Giving chase to Falco in the lead drama acting category are expected to be Sally Field (a winner of two Oscars and a pair of Emmys) for ABC's "Brothers & Sisters," Kyra Sedgwick for TNT's "The Closer," Mariska Hargitay (who won a year ago) for NBC's "Law & Order: SVU," Minnie Driver for FX's "The Riches," Connie Britton for "Friday Night Lights," Patricia Arquette -- the surprise victor in 2005 -- for NBC's "Medium" and "Brothers & Sisters" co-star Calista Flockhart. Strong contenders among the actors include Laurie, Denis Leary for the acclaimed FX firefighter drama "Rescue Me," Michael C. Hall for "Dexter," 2006 champ Kiefer Sutherland for "24," Kyle Chandler for "Friday Night Lights" and "Boston Legal's" James Spader (who took home the gold in the category in 2004 and '05).

Meanwhile, for lead comedy actor, it's tough to bet against Tony Shalhoub, who has won three of the past four years for his role as the obsessive-compulsive investigator on USA Network's "Monk." His win a year ago was considered something of an upset in claiming the trophy over Steve Carell for "The Office." This time, the category is poised to be a three-way race among Shalhoub, Carell and "30 Rock's" Alec Baldwin, who might be punished for his notorious hostile cell phone message to his daughter that made national news. Baldwin earned the Golden Globe this year and could well claim the Emmy as his brush with scandal fades from memory. Also in the running: 2006 nominees Charlie Sheen for "Two and a Half Men," Kevin James for the final season of CBS' "The King of Queens" and Zach Braff for "Scrubs."

Heading the roster of potential nominees for comedy actress are Ferrera, who might even be labeled a favorite to go home a winner on Emmy night. Those giving chase figure to include 2006 victor Julia-Louis Dreyfus for CBS' "The New Adventures of Old Christine," Mary-Louise Parker for "Weeds," Tina Fey for "30 Rock," Felicity Huffman for "Desperate Housewives" and -- as a long shot -- Sarah Silverman for Comedy Central's "The Sarah Silverman Program."

The trump card looming over the proceedings is the latest in what's become an annual series of tweaks to the nomination process designed to distribute the Emmy wealth farther and wider in terms of networks, shows and individuals. But none of the alterations is expected to open the party to such long-passed-over shows as Sci Fi Channel's "Battlestar Galactica," the CW's network's "Gilmore Girls" (this year switching from comedy series consideration to drama, where it also probably won't make any difference) and HBO's "The Wire," long hailed by critics as a work of art and ignored by ATAS voters as irrelevant. Also, the superb FX dramas "The Shield" and "Rescue Me" are still seeking their first noms for outstanding drama.

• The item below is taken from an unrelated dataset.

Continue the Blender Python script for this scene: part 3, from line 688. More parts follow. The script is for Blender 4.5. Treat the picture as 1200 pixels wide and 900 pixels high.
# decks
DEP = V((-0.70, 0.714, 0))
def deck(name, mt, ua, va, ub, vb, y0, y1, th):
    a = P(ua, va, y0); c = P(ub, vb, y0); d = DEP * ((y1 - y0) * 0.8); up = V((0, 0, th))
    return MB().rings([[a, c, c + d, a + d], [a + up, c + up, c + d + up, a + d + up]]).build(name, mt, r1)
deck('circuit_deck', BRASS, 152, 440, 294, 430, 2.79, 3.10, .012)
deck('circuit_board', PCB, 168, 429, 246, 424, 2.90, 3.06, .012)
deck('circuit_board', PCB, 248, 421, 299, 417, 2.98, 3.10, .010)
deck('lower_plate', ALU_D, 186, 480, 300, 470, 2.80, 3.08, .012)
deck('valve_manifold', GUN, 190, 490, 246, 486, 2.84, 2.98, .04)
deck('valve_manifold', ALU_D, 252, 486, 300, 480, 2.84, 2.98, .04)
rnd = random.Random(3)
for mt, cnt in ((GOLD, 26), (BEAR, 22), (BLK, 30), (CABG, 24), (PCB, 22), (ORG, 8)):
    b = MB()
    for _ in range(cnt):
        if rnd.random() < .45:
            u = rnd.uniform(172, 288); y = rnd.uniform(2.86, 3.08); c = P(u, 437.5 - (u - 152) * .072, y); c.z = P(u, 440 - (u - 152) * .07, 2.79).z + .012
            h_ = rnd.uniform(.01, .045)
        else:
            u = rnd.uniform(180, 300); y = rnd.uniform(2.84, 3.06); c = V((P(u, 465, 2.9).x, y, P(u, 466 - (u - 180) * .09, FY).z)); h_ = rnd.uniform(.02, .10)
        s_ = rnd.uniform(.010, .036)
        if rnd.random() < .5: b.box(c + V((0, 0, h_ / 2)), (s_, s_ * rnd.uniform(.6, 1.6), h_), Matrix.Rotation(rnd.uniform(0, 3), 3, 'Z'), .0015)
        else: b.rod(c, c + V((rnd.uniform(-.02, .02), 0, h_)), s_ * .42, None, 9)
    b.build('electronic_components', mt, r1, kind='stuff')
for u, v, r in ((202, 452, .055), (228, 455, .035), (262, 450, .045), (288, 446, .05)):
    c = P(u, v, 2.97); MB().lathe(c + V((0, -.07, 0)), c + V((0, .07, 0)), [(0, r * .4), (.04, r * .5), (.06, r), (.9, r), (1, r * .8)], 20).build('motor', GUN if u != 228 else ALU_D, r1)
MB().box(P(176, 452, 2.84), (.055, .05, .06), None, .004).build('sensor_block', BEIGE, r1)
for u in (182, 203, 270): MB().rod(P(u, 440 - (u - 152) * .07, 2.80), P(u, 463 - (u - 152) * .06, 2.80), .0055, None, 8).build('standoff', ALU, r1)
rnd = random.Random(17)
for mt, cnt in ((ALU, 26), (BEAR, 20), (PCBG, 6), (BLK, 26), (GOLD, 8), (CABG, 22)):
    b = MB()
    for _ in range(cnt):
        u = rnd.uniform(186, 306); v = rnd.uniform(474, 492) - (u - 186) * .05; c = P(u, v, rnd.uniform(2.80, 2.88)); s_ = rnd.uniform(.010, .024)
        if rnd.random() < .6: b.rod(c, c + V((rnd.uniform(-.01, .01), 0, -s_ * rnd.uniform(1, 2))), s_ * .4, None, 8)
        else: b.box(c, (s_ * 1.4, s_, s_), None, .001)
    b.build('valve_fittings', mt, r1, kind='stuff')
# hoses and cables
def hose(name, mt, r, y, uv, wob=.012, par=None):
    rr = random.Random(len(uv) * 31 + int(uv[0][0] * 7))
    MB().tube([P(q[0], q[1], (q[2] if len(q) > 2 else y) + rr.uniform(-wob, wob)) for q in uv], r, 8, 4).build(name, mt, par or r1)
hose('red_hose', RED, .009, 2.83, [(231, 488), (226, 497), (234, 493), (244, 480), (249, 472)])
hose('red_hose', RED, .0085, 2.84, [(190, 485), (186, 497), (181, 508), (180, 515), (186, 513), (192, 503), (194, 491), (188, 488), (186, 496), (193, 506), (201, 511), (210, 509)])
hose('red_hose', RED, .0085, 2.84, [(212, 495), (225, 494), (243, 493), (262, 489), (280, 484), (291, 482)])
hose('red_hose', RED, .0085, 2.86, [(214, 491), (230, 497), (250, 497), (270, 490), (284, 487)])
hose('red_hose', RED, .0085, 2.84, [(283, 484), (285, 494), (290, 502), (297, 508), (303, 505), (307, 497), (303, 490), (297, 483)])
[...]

Speaking of not catching a break, TV's biggest hit, Fox's "American Idol," is poised to become the most significant flop in Emmy annals this year. Not only has the show lost out to CBS' "The Amazing Race" in the reality-competition series grouping for four consecutive years, it has zero statuettes to show for its 22 nominations all told. If it remains winless for three more nominations, "Idol" will tie "The Bob Newhart Show" for greatest Emmy futility. Four more and it stands alone. Stay tuned.

The outstanding made-for-TV movie and miniseries races should again be dominated by longform powerhouse HBO. Its telepic entries this year are paced by the formidable quartet of "Bury My Heart at Wounded Knee," "Longford," "Life Support" and "Angel Rodriguez," with challenges coming from the Lifetime duo "A Girl Like Me: The Gwen Araujo Story" and "Why I Wore Lipstick to My Mastectomy." In miniseries, HBO's "Tsunami: The Aftermath" should find itself competing against PBS' "Prime Suspect: The Final Act," starring Helen Mirren; the acclaimed AMC Western "Broken Trail"; BBC America's riveting "The State Within"; and USA Network's "The Starter Wife."

Emmy statuettes covering a majority of the prominent categories will be handed out Sept. 16 in a ceremony held at the Shrine Auditorium in Los Angeles and telecast on Fox. The Creative Arts Emmys for various craft, technical and other categories will be dispensed Sept. 8 at the Shrine and telecast on E!